The book’s weight rests on the rational and liturgical moves a pastor should make in commending the Christian faith: for example, sound arguments for the existence of God, solid historical evidence for the resurrection, apologetic training, and a winsome Easter service. These are nonnegotiables, of course. But in my experience, unbelievers are more often won over by a Christian’s good character than by her good arguments.
“Why should I trust a man who lived 2,000 years ago, hung out with social outcasts, and got himself killed?”
“Even if there is a God, I’d be only 40 percent sure he’d communicate with us.”
“Isn’t the resurrection of Jesus just an inspiring concept?”
“What do Christians have against the LGBT+ community?”
As a pastor in one of America’s most educated and least religious states, I often hear these questions. In many cases, the inquirer is a sincere agnostic who wants to know whether the Christian faith is intellectually plausible, ethically just, and morally compassionate. But in many other cases, the questions come from church members.
These people are committed to following Jesus, but they feel the pressure of navigating their faith in an increasingly post-Christian culture. They regularly ask me about issues such as the reliability of Scripture, the problem of evil, and the relationship between Christianity and science.
As a pastor, I want answers too. When I was a young graduate student, my doubts about Christianity prompted me to investigate the rational basis for my faith and eventually to discover it was deeper, richer, and more beautiful than I could’ve imagined. So, like all Christians, I long to commend Christ in all his fullness and splendor to everyone I can.

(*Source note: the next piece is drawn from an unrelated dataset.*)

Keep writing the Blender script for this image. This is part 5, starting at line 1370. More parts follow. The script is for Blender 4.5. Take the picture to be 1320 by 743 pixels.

This is why I find Dayton Hartman and Michael McEwen’s book, The Pastor as Apologist: Restoring Apologetics to the Local Church, so relevant. Their central aim is “to recover an ecclesial approach [to] apologetics where apologetic engagement and Christian philosophy is intertwined with the ministry of the local church and not completely detached from it” (26). This book equips pastors to weave apologetics into their preaching and even into the administration of church programs.
Reclaim Apologetics for the Church
The local church is seldom considered the center of apologetic work. For most, the word “apologist” conjures up a picture of a high-profile Christian intellectual with several academic degrees, a broad reach, and a packed speaking schedule. That’s an image far different from a local pastor in his weekly work of shepherding the flock.
Hartman and McEwen, both pastors, want to shift apologetics back to the local church, and that’s a good thing. After all, the bulk of the work of commending the faith is not done by high-profile speakers but by little-known pastors. The authors write, “There is no spiritual gifting defined as ‘Christian Thinker.’